Nexum writes "Today Ars released their latest Mac OS X review, this time for Max OS X 10.3 Panther. It's great to see another tour de force from the Ars guys. They have, as usual, an excellent insight into the new OS release, and they also cover that burning question 'is it worth $129?,' and Panther seems to come out rather well. Certainly worth a read."

2 of 420 comments (clear)

  1. Re:$129 for 0.1 by Graff · · Score: 5, Insightful
    This seems to me like Microsofts strategy. It's another year, get another 'major release' out of the door so we can get everyone to chip in another hundred dollars.

    Everyone seems to think that these ".1" releases of Mac OS X are not really major releases. In fact, they are pretty much whole version releases, it's just that Apple doesn't want to have to call their new baby Mac OS XI, Mac OS XII, Mac OS XIII, etc.

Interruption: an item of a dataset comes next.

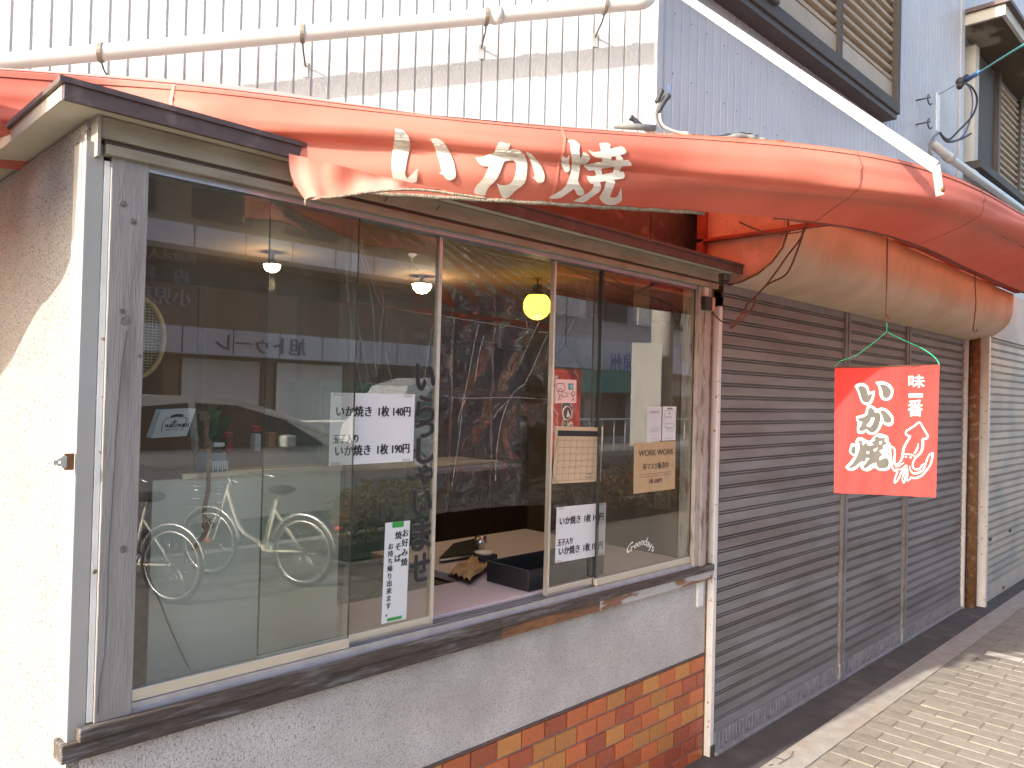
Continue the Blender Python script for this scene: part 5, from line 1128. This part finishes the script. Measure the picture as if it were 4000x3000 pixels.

    The amount of new features, better ways of doing things, corrections to problems, additions to the user interface make each one of the .1 releases to Mac OS X worth being treated as a full version. Take a look at how many reviewers and users are saying that this upgrade is well worth the $130, that alone should tell you that it really is a full version and not some minor update.
  2. Re:The speed... the speed by 0rbit4l · · Score: 5, Insightful
    Regarding "booting back into 9" - you're comparing apples (no pun intended) & oranges. Booting back into 9 is a great reminder as to how AWFUL 9 was. I booted my tibook 867 into 9 not long ago to do some disk maintenance. Yeah, 9 is super-fast - as long as you only ever want to do one thing at a time (I'm not talking about disk-only utilities - we're talking anything here) and don't mind the occasional crash. Face it, running 9 on a modern mac is like running Win 3.1 on a p4 with a gig of ram. It sure is speedy without that annoying overhead of real virtual memory or a useful scheduler, right? - thanks, but no thanks. All the speed in the world is useless if it's an insecure, cobbled-together OS that can't multitask without barfing.

    Regarding 10.3, I didn't notice a speed increase from 10.2.8. XBench reported increased scores in text scrolling (definitely a plus) but that's about it. The killer feature of 10.3 is definitely expose - worth my $69 (academic), for sure. The new mail client is nice, too.